Copy each line below that contains "pixels".

> _MATERIAL PROVIDED_
□ □ □ □ □ □ □
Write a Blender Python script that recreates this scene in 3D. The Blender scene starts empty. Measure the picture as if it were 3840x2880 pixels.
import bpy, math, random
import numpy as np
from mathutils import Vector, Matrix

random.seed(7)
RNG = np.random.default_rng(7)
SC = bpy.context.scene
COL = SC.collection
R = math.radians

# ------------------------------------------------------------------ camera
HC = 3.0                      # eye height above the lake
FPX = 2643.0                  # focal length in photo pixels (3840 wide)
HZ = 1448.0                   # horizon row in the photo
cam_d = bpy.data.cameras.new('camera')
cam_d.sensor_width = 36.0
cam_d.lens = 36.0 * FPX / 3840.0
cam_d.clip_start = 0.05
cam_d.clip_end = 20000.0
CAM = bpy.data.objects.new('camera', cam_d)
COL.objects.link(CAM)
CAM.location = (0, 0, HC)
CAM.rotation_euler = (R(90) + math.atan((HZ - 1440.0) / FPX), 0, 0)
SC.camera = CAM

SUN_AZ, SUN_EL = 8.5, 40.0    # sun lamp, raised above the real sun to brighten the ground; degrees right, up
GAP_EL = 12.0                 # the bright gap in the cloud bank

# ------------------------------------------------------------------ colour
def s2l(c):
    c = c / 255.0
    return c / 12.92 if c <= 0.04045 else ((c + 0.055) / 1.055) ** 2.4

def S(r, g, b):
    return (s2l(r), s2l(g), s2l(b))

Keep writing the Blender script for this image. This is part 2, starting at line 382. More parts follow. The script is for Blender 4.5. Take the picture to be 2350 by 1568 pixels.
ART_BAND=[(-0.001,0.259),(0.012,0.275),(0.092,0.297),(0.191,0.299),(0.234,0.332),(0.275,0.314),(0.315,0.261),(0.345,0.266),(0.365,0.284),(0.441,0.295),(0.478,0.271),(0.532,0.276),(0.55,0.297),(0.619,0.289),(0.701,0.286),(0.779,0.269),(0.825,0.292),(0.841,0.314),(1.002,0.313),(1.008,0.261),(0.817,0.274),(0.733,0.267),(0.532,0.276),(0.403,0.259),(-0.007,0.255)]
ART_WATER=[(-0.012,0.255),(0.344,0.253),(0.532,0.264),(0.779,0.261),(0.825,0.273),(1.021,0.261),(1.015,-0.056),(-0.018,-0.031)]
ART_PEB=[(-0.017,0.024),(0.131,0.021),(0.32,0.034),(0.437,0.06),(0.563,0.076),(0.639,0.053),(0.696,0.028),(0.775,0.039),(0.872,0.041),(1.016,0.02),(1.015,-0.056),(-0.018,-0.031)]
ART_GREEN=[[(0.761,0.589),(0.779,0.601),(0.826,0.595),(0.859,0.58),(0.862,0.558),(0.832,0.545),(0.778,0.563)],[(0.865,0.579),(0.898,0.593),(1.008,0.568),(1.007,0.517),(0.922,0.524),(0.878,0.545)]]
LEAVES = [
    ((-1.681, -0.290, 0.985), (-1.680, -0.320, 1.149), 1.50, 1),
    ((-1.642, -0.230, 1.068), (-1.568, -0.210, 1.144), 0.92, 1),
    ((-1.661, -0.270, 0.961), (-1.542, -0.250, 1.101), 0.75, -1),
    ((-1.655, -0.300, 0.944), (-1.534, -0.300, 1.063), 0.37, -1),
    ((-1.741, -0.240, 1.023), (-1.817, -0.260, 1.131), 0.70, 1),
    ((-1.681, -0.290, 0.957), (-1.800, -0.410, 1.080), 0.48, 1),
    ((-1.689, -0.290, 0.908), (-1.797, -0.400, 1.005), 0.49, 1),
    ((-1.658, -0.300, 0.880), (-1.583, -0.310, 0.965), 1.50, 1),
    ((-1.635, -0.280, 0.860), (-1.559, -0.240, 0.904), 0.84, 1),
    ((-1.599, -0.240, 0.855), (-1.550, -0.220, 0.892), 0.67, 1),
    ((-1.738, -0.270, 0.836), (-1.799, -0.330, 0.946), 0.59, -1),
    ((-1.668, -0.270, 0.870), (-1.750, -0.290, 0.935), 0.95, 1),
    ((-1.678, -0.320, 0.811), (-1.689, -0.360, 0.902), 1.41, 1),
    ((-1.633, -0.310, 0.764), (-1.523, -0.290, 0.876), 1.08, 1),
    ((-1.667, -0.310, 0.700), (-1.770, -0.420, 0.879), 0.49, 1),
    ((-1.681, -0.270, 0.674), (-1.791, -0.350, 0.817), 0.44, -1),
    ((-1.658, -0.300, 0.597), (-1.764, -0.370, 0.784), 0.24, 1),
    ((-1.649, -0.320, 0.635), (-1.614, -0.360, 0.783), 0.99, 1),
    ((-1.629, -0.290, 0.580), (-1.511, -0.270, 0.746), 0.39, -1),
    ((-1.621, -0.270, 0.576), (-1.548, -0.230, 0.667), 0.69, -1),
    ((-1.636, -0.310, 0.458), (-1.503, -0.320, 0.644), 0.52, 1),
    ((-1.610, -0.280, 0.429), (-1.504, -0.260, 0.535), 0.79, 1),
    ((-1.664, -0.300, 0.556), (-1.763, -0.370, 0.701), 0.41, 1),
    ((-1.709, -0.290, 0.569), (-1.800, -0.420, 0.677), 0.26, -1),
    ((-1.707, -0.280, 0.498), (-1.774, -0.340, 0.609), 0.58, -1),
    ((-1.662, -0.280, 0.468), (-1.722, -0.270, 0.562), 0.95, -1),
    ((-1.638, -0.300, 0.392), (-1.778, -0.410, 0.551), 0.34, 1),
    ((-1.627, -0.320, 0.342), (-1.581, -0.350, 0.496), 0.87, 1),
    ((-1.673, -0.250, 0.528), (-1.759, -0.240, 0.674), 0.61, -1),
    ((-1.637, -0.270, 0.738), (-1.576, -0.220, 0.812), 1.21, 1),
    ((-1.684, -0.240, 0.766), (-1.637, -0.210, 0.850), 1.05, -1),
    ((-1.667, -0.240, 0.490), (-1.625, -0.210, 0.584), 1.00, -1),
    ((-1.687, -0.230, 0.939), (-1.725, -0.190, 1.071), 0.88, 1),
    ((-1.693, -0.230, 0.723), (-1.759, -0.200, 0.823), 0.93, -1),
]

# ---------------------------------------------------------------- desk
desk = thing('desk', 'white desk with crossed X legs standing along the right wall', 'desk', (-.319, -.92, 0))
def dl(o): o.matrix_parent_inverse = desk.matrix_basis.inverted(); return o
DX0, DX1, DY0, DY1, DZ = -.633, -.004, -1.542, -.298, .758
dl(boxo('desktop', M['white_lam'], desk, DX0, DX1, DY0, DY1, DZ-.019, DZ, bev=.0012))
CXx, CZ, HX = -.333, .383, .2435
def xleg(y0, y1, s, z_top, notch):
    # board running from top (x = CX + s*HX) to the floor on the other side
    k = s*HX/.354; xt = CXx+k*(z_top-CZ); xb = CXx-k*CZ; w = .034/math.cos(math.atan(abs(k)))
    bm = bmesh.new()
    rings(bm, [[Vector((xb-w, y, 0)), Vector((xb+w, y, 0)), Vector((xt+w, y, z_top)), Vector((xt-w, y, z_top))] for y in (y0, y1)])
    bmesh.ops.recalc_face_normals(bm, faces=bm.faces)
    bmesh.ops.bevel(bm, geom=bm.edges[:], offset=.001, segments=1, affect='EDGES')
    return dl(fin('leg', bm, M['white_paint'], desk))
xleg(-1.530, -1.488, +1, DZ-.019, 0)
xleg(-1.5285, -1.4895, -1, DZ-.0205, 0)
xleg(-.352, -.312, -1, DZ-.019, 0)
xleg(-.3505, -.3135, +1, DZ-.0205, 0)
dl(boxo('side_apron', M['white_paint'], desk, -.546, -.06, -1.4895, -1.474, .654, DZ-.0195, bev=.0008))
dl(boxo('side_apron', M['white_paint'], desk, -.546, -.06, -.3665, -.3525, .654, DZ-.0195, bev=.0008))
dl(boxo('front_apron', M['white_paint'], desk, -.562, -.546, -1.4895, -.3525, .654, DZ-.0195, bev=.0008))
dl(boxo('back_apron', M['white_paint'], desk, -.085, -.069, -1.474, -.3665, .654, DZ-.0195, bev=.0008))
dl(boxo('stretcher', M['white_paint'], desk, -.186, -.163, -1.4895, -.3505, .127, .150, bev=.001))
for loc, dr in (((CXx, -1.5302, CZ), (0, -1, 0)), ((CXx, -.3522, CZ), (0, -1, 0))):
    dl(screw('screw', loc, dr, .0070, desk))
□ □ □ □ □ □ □
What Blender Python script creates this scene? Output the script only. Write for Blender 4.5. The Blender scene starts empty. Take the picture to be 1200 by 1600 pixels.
□ □ □ □ □ □ □
> _SOLUTION TO THE PROBLEM_
Write a Blender Python script that recreates this scene in 3D. The Blender scene starts empty. Measure the picture as if it were 3840x2880 pixels.
FPX = 2643.0                  # focal length in photo pixels (3840 wide)
Keep writing the Blender script for this image. This is part 2, starting at line 382. More parts follow. The script is for Blender 4.5. Take the picture to be 2350 by 1568 pixels.
What Blender Python script creates this scene? Output the script only. Write for Blender 4.5. The Blender scene starts empty. Take the picture to be 1200 by 1600 pixels.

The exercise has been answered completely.